I think ol' Juan Pablo Montoya might be in a bit of trouble after its all said and done. You can rub, you can push, you can do lots of things but you simply can't take someone out and blatantly say you did it. I think NASCAR is probably going to frown on that. So I think Juan will be sorry that he did that, or at least Juan will be sorry that he admitted that he did that.

Oh, by the way, too

I don't know why no one is paying attention to what I am telling you — so pay attention. Believe what I am trying to tell you, as my old crew chief Jake Elder used to say — Tony Stewart is going to drive for Haas CNC Racing next year. Mark Martin is going to drive for Rick Hendrick next year. I just know that. Don't ask me how I know that, but I know that. Plus Ryan Newman or Martin Truex Jr. is probably going to be Tony's teammate. Again, don't ask me how I know that but I just do. I can see the writing on the wall. Nobody has told me these things, these are my opinions but I am telling you its going to happen. Even with Clint Bowyer and Greg Biffle re-signed, we just haven't heard the end of all this yet.

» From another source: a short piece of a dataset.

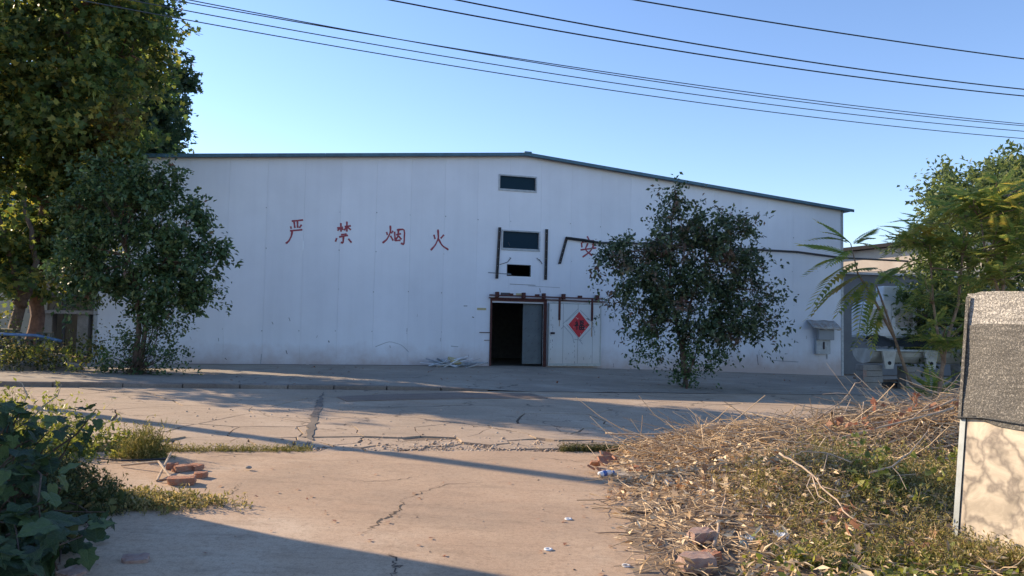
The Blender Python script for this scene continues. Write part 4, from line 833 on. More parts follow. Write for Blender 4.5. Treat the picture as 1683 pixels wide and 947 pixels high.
for x_ in (-.03, 4.6):
    mb = MB(); cp_ = prof; nn_ = len(cp_); mb.add([(x_+dx, y_, z_) for dx in (0, .03) for y_, z_ in cp_], [tuple(range(nn_-1, -1, -1)), tuple(range(nn_, 2*nn_))]+[(i, (i+1) % nn_, nn_+(i+1) % nn_, nn_+i) for i in range(nn_)]); mb.build('end_plate', M['frp'], tr)
for xb in (.45, 2.0, 3.9):   # brackets; a dark disc puts the shade of the round opening into colour
    mb = MB(); o = [(-.26, 0), (-.17, -.45), (-.14, -.62), (.14, -.62), (.17, -.45), (.26, 0)]; c = [(.07*math.cos(a), -.42+.07*math.sin(a)) for a in [i*math.pi/5 for i in range(10)]]
    for y_ in (-.66, -.56):
        mb.add([(a, y_, b_-.05) for a, b_ in o], [(0, 1, 2, 3, 4, 5) if y_ > -.6 else (5, 4, 3, 2, 1, 0)])
    for a in range(6): p_, p2_ = o[a], o[(a+1) % 6]; mb.add([(p_[0], -.66, p_[1]-.05), (p2_[0], -.66, p2_[1]-.05), (p2_[0], -.56, p2_[1]-.05), (p_[0], -.56, p_[1]-.05)], [(0, 1, 2, 3)])
    br = mb.build('bracket', M['frp'], tr, loc=(xb, 0, 0)); MB().add([(a, -.663, b_-.05) for a, b_ in c], [tuple(range(9, -1, -1))]).build('hole', M['dark'], br)
def pier(px0, px1, py0, py1, label, brk):
    a = q(px0, py0); b_ = q(px1, py1); w = b_[0]-a[0]; h = a[2]-b_[2]; r = empty('block_pier', (a[0], YT-.45, b_[2]-.03), R(6), label, 'pier', 'block piers under the trough')
    k = 4
    for i in range(k): MB().box(0, w, 0, .5, i*h/k+.006, (i+1)*h/k-.004).build('block', M['block'], r, loc=(rnd.uniform(-.02, .02), rnd.uniform(-.02, .02), 0), bevel=.01)
    if brk:
        for i in range(5): MB().box(-.01, .12, -.015, 0, .06+i*.13, .17+i*.13).build('brick', M['brick_grey'], r)
pier(1409, 1442, 597, 636, 'wide block pier under the left end of the trough', True)
pier(1478, 1504, 600, 641, 'narrower block pier under the middle of the trough', False)
pier(1566, 1584, 598, 643, 'pale pier at the far right under the trough, beside the net fence', False)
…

One final 'oh, by the way'

Poor Tony. Poor Smoke. He had the best car Sunday and a good shot of winning that race. Things just didn't work out. He has been bitten like this two or three times this year. He has had great cars. The team is performing well but they just aren't getting great finishes. Jeff Gordon on the other hand, well that team is performing poorly but they are getting great finishes. Jimmie Johnson, like Tony, is performing well but not getting good finishes. But I think these guys will be real factors when it comes time for the Chase. They are working hard and getting their cars better than they have all year. So don't count some of these guys out who aren't doing that well right now. I see drastic improvement in their cars and how they are running. So there is going to be some action when the Chase starts, I think.